An event to remember in New York that saw the GEN26 Education Programme take centre stage in the debate promoted by the IOC with the UNODC

The Olympic and Paralympic Winter Games in the spotlight at the UN. The Fondazione Milano Cortina 2026 spoke at the United Nations headquarters in New York in the debate promoted by the International Olympic Committee, titled “SC:ORE - Sport against Crime: Outreach, Resilience, Empowerment of At-Risk Youth”. It was a joint initiative with UNODC (United Nations Office on Drugs and Crime) and, historically, the first time that an Organising Committee of the Olympic and Paralympic Games was invited to share its experience at the UN.


GEN26 at the United Nations

Representing the Fondazione Milano Cortina 2026 in this prestigious context was Domenico De Maio, Education & Culture Director, who spoke about how to prevent violence and crime among young people through sport. In particular, he explored the topic in relation to the Italian youth social context and synergies with the education system, such as the Milano Cortina project in schools, the case history at the Juvenile Prison in Nisida (Naples) and the initiatives carried out in partnership with local associations. 

“It was an honour to participate in this historic event at the United Nations and to share with the representatives of the Member States the path we have started with the GEN26 Education Programme, particularly in communities at high risk of juvenile crime, using sport as a driver to transform communities and the lives of the most vulnerable”, explained De Maio.  “Sport has the power to inspire and help young people transform their anger, loneliness and fear of failure into positive feelings”.  

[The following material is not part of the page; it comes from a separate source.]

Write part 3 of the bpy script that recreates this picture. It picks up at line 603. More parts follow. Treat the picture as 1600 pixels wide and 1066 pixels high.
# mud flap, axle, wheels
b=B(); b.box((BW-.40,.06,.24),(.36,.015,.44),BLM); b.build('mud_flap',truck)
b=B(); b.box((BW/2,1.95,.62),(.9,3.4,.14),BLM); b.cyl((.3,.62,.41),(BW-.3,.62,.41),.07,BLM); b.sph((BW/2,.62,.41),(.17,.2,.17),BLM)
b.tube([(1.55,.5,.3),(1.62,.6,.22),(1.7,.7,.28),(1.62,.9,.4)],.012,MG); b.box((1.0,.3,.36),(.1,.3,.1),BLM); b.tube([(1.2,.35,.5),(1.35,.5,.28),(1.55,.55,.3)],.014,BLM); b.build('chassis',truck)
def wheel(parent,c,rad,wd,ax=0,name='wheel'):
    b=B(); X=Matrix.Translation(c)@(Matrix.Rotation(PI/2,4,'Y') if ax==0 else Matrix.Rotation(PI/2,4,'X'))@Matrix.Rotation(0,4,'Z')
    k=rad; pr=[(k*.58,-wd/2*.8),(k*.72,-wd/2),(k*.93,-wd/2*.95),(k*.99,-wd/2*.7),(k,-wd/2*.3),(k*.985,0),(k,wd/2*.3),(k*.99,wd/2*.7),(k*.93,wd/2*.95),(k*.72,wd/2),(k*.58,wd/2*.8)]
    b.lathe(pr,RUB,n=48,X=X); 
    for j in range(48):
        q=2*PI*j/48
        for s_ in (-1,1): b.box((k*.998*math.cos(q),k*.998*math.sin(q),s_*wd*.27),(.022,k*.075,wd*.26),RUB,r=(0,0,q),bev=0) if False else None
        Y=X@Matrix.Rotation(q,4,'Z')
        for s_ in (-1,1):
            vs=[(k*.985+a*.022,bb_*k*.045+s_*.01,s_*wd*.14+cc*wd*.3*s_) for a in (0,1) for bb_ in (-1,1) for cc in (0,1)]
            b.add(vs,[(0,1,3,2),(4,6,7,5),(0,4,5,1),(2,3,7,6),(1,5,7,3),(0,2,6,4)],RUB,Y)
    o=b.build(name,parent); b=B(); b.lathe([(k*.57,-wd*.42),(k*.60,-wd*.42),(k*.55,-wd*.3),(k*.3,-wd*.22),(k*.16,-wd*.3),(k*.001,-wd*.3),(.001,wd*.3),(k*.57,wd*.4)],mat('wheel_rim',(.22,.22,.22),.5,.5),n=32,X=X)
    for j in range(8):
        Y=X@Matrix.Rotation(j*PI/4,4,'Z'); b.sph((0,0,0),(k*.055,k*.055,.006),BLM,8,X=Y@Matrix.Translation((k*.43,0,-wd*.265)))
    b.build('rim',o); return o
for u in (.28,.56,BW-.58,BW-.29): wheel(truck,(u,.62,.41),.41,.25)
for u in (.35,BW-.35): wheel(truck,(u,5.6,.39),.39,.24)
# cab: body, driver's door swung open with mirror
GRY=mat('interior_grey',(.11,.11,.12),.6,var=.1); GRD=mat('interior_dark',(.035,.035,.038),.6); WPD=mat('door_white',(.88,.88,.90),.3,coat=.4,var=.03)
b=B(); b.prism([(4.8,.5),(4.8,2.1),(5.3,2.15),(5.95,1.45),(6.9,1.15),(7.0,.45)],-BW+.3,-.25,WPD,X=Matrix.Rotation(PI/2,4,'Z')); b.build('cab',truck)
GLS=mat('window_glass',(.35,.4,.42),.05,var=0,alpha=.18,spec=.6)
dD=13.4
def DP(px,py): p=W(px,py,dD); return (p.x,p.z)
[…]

“At the United Nations”, he continued, “we emphasised the importance of valuing key figures such as educators and increasing the presence of sports spaces in high-risk neighbourhoods, making them structural and permanent, but above all increasing a mass prevention activity through sport. In 2019, when Milano Cortina won the bid to organise the 2026 edition of the Olympic Games, one of the cornerstones of our candidature dossier was the goal to involve 8 million young people, and this remains our focus”.


A better world through sport

Highlighting the IOC’s commitment to the issue was seven-time Olympic swimming medallist Kirsty Coventry, a current member of the Executive Board. The former Zimbabwean swimmer highlighted how sport has repeatedly been recognised as an important tool for achieving the UN Sustainable Development Goals. The IOC’s vision is to build a better world through sport and the strategic roadmap, the Olympic Agenda 2020+5, places the role of sport at the heart of realising sustainable development goals. Coventry went on to reiterate the Olympic Movement’s readiness to be a strong partner in addressing the challenges of our communities through sport and told of the Olympic Movement’s peacekeeping mission for the upcoming Paris 2024 Olympic Games, with the participation of athletes from 206 National Olympic Committees (NOCs) and the IOC Refugee Olympic Team.

The round table provided a further opportunity to share best practices from different regions, highlighting how sport can play a crucial role in empowering young people and community members to become active agents of positive change.